Jesucristo concretiza esta invitación participando en el banquete de bodas; la mesa del Señor está abierta a todos aquellos que quieran sentarse pero según su vida de fe, porque es importante que cada uno de los invitados observe atentamente el modo como se acerca a este banquete. En esta fiesta hay huéspedes buenos y malos. Los que rechazan participar son negligentes, pero no todos aquellos que se sientan son buenos comensales, como lo vemos en el que participa sin el vestido propio (San Agustín, Discursos 90, 1). Sin embargo la gracia de Dios siempre está disponible a todos los hombres y mujeres.

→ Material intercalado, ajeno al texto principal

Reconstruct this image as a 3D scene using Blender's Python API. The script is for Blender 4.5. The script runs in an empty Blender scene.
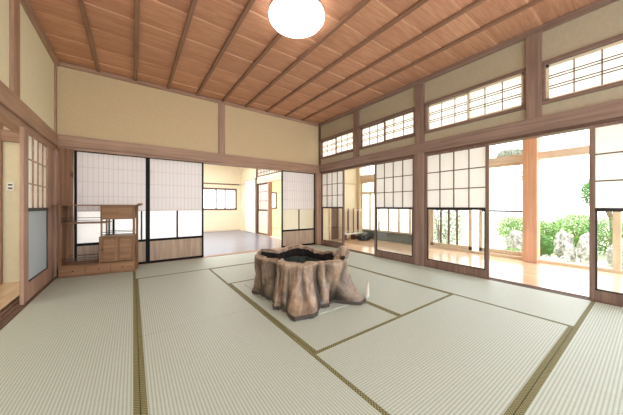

Dios Padre en el cielo prepara un banquete nupcial para su Hijo uniendo a él la Iglesia por medio de la Encarnación. La fiesta está lista, pero algunos de los participantes no son dignos. Esta fiesta nos da una idea de nuestra Iglesia de hoy, en la cual los malos conviven mezclados con los buenos, y su separación se realizará en el juicio final (San Gregorio Magno, Homilías sobre los Evangelios 38, 1, 3-4). El hábito nupcial representa la caridad que viene de un corazón puro. Este hábito de bodas no es simplemente el bautismo, sino el amor que proviene de un corazón puro, de una conciencia buena y de una fidelidad de vida, de una conducta nueva de obediencia a la voluntad de Dios revelada por Jesús (San Agustín, Discursos 90, 4). Esta caridad es la cualidad que manifiesta Dios cuando viene a la fiesta de bodas para unir así mismo a la Iglesia.
Esta fidelidad de vida no es cosa fácil pero San Pablo nos reanima a que confiemos en Jesucristo, pues todo lo puede en Aquel que le da fuerza.
En el tiempo presente, antes de que suceda el juicio final los buenos y los malos viven unos junto a otros en la misma Iglesia; pero el Señor sigue invitando siempre a todos, sin distinción a participar de su banquete (San Gregorio Magno Homilías sobre los Evangelios 38, 9).
+ Felipe Padilla Cardona.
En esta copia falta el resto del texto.